Miniony rok okazał się rekordowy pod względem odwiedzających Chicago turystów.

Do “Wietrznego Miasta” przybyła niemal rekordowa ilość 46,2 miliona chętnych poznania uroków nieformalnej stolicy Środkowego Zachodu Stanów Zjednoczonych i jest to o ponad 6 proc. więcej niż w roku 2011. Najwięcej przybyszy z całego świata mieliśmy 6 lat temu, wówczas miasto ugościło 46,3 milionów osób – podała organizacja Choose Chicago, której zadaniem jest promocja miasta jako celu podróży. Dane zaprezentował sam burmistrz Rahm Emanuel, który odczytał także raport przygotowany dla ratusza przez firmę D.K. Shifflet & Associates Ltd.

Okazuje się, że aż 18 milionów przybyszy nocowało w Chicago i jest to liczba o ponad 10 proc. wyższa niż w roku poprzednim. Turystów odwiedzających nas za dnia było w Chicago w 2012 roku również sporo, bo  ponad 16 milionów. W podróży służbowej było w Chicagolandzie 7,2 mln osób i to jest również zwyżka o niemal 7 proc. w porównaniu do 2011 roku.

– Większa ilość korzystających z noclegów to oczywiście większe wpływy z podatków do kasy miejskiej i nowe miejsca pracy – ogłosił na konferencji prasowej Don Welsh, prezes niedochodowej firmy Choose Chicago.

Burmistrz Emanuel w oświadczeniu nie bez satysfakcji zaznaczył: – Jesteśmy na dobrej drodze do spełnienia mojego celu, jakim jest osiągnięcie do 2020 roku granicy 50 milionów odwiedzających Chicago w ciągu jednego roku. Włodarz Chicago chciałby również by “Wietrzne Miasto” znalazło się w pierwszej piątce najchętniej odwiedzanych miast Ameryki przez turystów z zagranicy. W ub. roku było ich w Chicago 1,24 miliona, a więc o ponad 3 proc. więcej niż w roku poprzednim, ale do celu czyli miejsca w czołówce amerykańskiej jeszcze daleko.
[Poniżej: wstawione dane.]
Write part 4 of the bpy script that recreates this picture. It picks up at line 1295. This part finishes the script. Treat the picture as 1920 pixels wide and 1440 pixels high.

Miasto ciężko przeżywa wielką recesję, która mocno dotknęła biznes turystyczny. Ostatnie lata wskazują jednak, iż kryzys został opanowany, obłożenie hoteli w centrum Chicago przekroczyło 75 proc. Wpływ na to mają targi i konferencje organizowane głównie przez Metropolitan Pier i Exposition Authority, do których należy m.in. ogromne centrum wystawiennicze McCormick Place. Do rekordu odwiedzających czyli do 3 mln z 2003 roku wciąż jednak brakuje ok. 800 tys. osób. Czyli sporo jest w tej kwestii do nadrobienia po tym, jak wielkie specjalistyczne targi wyniosły się na Florydę i do Las Vegas. By podnieść wpływy z turystyki Chicago wzmacnia kampanię promocyjną i podnosi podatek hotelowy.

Czy staniemy się celem pielgrzymek turystów z całego świata? Dlaczego nie? To superbiznes – globalne obroty branży to rocznie  już  tysiąc siedemdziesiąt pięć miliardów dolarów! Według UNWTO World Tourism Barometer liczba turystów na  świecie w 2012 roku przekroczyła miliard! Tylko Chińczyków jeżdżących po świecie jak oszaleli jest ponad 100 milionów. Stany Zjednoczone odwiedza rocznie ok. 65 mln osób, zostawiają nad Potomakiem ok. 120 mld dolarów!  Nowy Jork po raz pierwszy odwiedziło ponad 50 mln osób. Czeską Pragę „nawiedza” rocznie ponad 20 mln, Kraków przyciąga ponad 9 mln turystów. Czekamy na pierwszą „pięćdziesiątkę” w Chicago.